Pünktlich um 22 Uhr beginnt die Show und ich muss sagen, es ist wirklich eines der besten, die ich jemals gesehen habe. Die Show dauert 30 Minuten und bis auf ein einziges Mal gibt es keine nennenswerte Unterbrechung und ein 30 Minuten andauerndes Feuerwerk ist an sich schon beeindruckend. Dazu wurden die Raketen und Lichteffekte durchweg sehr gut ausgewählt.

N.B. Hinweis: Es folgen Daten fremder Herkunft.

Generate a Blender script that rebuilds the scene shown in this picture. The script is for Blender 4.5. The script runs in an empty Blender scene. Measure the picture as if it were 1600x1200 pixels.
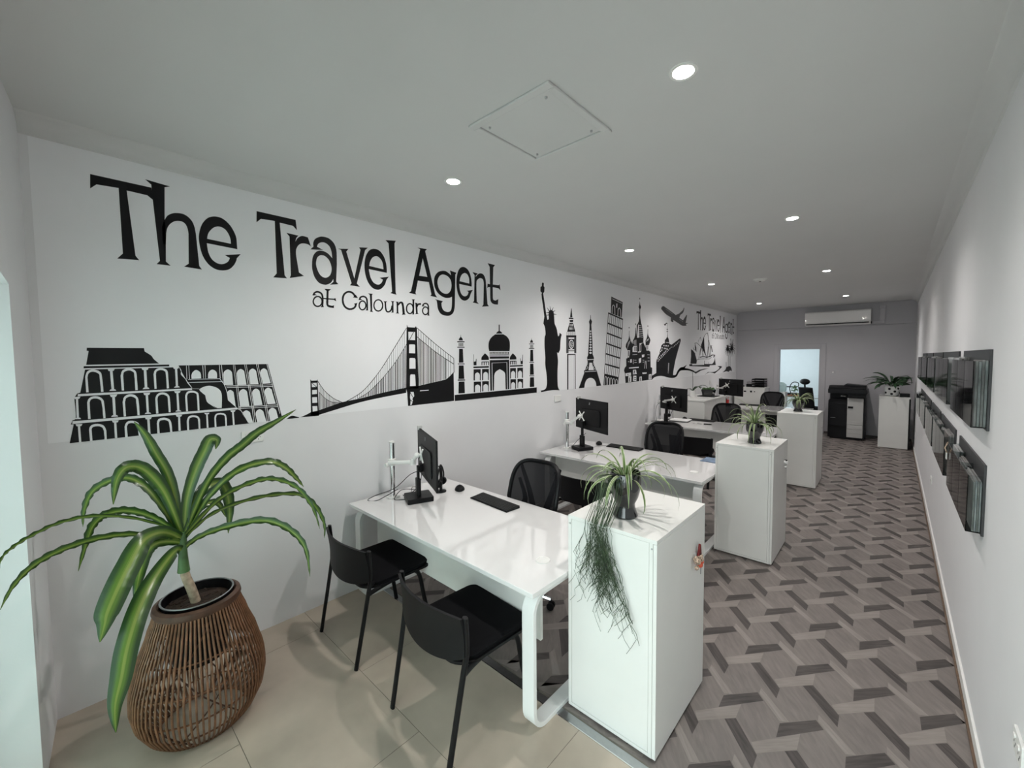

Nach dem Feuerwerk machen wir uns auf den Heimweg und laufen einem Hinweis eines Polizisten nach die Brücke entlang, bis wir bei der U-Bahn-Station herauskommen, an der uns das Taxi am Abend abgesetzt hatte. Von dort fahren wir wieder mit einem Taxi zum Campingplatz. Allerdings ein wenig auf Irrwegen: Als wir dem Taxifahrer vor dem Einsteigen die Adresse des Campingplatzes zeigen, muss dieser sich erstmal von einem Kollegen den Weg erklären lassen. Unterwegs nimmt er dann eine völlig falsche Ausfahrt, hält wenig später vor einem Geschäft an und meint, er müsse sich bei der Zentrale über den Weg rückversichern. Daraufhin fängt er an, wie wild in einer Art Handbuch zu blättern, das offensichtlich Listen von Straßen enthält. Das System habe ich nicht verstanden, aber zumindest war darin keine einzige Straßenkarte oder auch nur Ausschnitte davon zu erkennen. Als mein Vater unserem Fahrer den Weg erklärt, ist dieser sichtlich erleichtert und liefert uns wenig später doch noch wohlbehalten am Campingplatz ab. Dort fallen wir müde ins Bett. Es war ein langer Tag!